Ich will in ein Brauhaus oder eine Kneipe, noch mehr Fanta-Korn trinken, mit meinen Freundinnen zu kölscher Musik schunkeln und süßen Leuten ein Bützje (ein Küsschen auf die Wange) geben. “Wer hat Bock auf Kneipe?”, schreibe ich meinen Leuten. Die Antworten sind ernüchternd:

“Kneipe pack ich nicht. Muss kotzen.” 

“Hahaha geh mal schlafen.” 

“Bin schon auf dem Weg nach Hause.”

Eine Abfuhr nach der anderen. Mit Blick auf die Uhr habe ich zwar nicht erwartet, dass noch viele Leute aktiv sind, aber ich habe es zumindest gehofft. Ich frage auch meine Freundin Lena, die an Weiberfastnacht bisher immer am Start war, ob sie mit mir in eine Kneipe geht. “Wenn du magst, holen wir uns ein Kioskbier. Aber sorry bei Kneipe bin ich raus.” LENA, ICH WILL KEIN KIOSKBIER!!! WARUM BIST DU BEI KNEIPE RAUS?? ICH BIN SAUER!!!

4:10 Uhr – “Ein Sprinter schafft keinen Marathon!”

Ich laufe noch ein paar Stunden durch die fast leeren Straßen der Stadt. “Ein Sprinter schafft keinen Marathon!”, hat Prinz Boris I. heute früh in der Hofburg gemahnt. “Teilt Eure Kräfte ein!” Wie es scheint, ist das Kölner Volk bereits am Ziel angekommen. Nichts läuft mehr. Und ich laufe nach Hause.

Ich war schon als Kind der Meinung, dass Karneval das beste Partykonzept der Welt ist. An Karneval laufen die Musikboxen auf maximaler Lautstärke, Alt und Jung tanzen gemeinsam in bunten Kostümen und es regnet wortwörtlich Süßigkeiten vom Himmel. Heute weiß ich noch viel mehr an Karneval zu schätzen. Denn der rheinische Straßenkarneval ist politisch. In diesem Jahr zeigen die großen Persiflagewagen des Kölner Rosenmontagszuges unter anderem wie die Vorsitzende der AfD-Bundestagsfraktion Alice Weidel die Stiefel der italienischen Ministerpräsidentin Giorgia Meloni leckt oder wie Russlands Präsident Wladimir Putin dem Teufel einen Bruderkuss gibt. Und ohne das Ehrenamt würde es gar keinen Straßenkarneval geben. Aus Köln kommen ehrenhafte Leute, die viel Zeit und Liebe in das Brauchtum Karneval investieren. Ja, es wird auch gesoffen. Manchmal auch ein Glas zu viel.
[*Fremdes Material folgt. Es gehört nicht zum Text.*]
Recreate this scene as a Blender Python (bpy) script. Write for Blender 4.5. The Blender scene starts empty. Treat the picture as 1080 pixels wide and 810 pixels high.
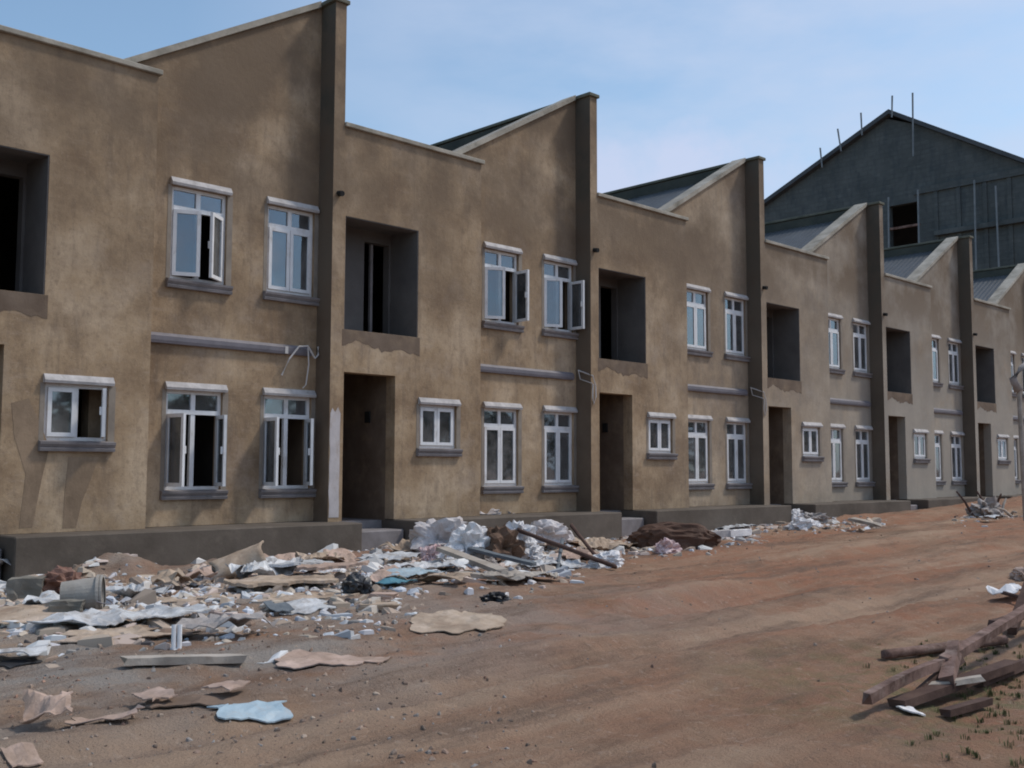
import bpy, bmesh, math, random
from mathutils import Vector, Matrix, noise
R = math.radians
random.seed(11)
scn = bpy.context.scene
col = scn.collection

# ------------------------------------------------------------------ camera
CAM = Vector((-9.1934, -12.9946, 0.7601))
YAW, PIT, ROL, FPX = 0.7944, 0.0806, 0.0024, 1120.5
Fv = Vector((math.cos(YAW)*math.cos(PIT), math.sin(YAW)*math.cos(PIT), math.sin(PIT)))
Rv = Vector((math.sin(YAW), -math.cos(YAW), 0)); Uv = Rv.cross(Fv)
Rr = Rv*math.cos(ROL) + Uv*math.sin(ROL); Ur = -Rv*math.sin(ROL) + Uv*math.cos(ROL)
cd = bpy.data.cameras.new('camera'); cam = bpy.data.objects.new('camera', cd); col.objects.link(cam)
M = Matrix((( Rr.x, Ur.x, -Fv.x, CAM.x), (Rr.y, Ur.y, -Fv.y, CAM.y), (Rr.z, Ur.z, -Fv.z, CAM.z), (0, 0, 0, 1)))
cam.matrix_world = M
cd.sensor_width = 36; cd.lens = FPX/1080*36; cd.clip_end = 6000; cd.clip_start = .05
scn.camera = cam

# ------------------------------------------------------------------ light
SUN_DIR = Vector((1.0, -0.60, 0)).normalized(); SUN_EL = R(54)
sv = SUN_DIR*math.cos(SUN_EL) + Vector((0, 0, math.sin(SUN_EL)))
ld = bpy.data.lights.new('sun', 'SUN'); ld.energy = 2.0; ld.angle = R(7); ld.color = (1, .93, .83)
lo = bpy.data.objects.new('sun', ld); col.objects.link(lo)
lo.rotation_euler = (-sv).to_track_quat('-Z', 'Y').to_euler(); lo.location = (10, -10, 30)

w = bpy.data.worlds.new('World'); scn.world = w; w.use_nodes = True
nt = w.node_tree; nt.nodes.clear()
def N(tree, t, **kw):
    n = tree.nodes.new(t)
    for k, v in kw.items():
        if k in n.inputs: n.inputs[k].default_value = v
        else: setattr(n, k, v)
    return n
wo = N(nt, 'ShaderNodeOutputWorld'); bg = N(nt, 'ShaderNodeBackground'); bg.inputs['Strength'].default_value = .145
sky = N(nt, 'ShaderNodeTexSky', sky_type='NISHITA', sun_disc=False, sun_elevation=SUN_EL)
sky.sun_rotation = math.atan2(SUN_DIR.x, SUN_DIR.y); sky.air_density = 1.0; sky.dust_density = 1.2; sky.ozone_density = 1.2
tc = N(nt, 'ShaderNodeTexCoord')
mp = N(nt, 'ShaderNodeMapping'); mp.inputs['Scale'].default_value = (1.5, 1.5, 4.2); mp.inputs['Location'].default_value = (.35, .2, .1)
cn = N(nt, 'ShaderNodeTexNoise', Scale=1.9, Detail=6.0, Roughness=.55)
cr = N(nt, 'ShaderNodeValToRGB'); cr.color_ramp.elements[0].position = .34; cr.color_ramp.elements[1].position = .62
mx = N(nt, 'ShaderNodeMix', data_type='RGBA'); mx.inputs['B'].default_value = (3.75, 4.3, 5.5, 1)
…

Wer aber behauptet, beim Kölner Straßenkarneval geht es nur ums Saufen, hat ihn noch nie richtig gefeiert.

*Nicht alle Menschen, die wir beim Feiern angetroffen haben, wollten mit Verweis auf ihre Privatsphäre mit ihrem vollen Namen in diesem Artikel stehen. Deshalb nennen wir nur die Vornamen.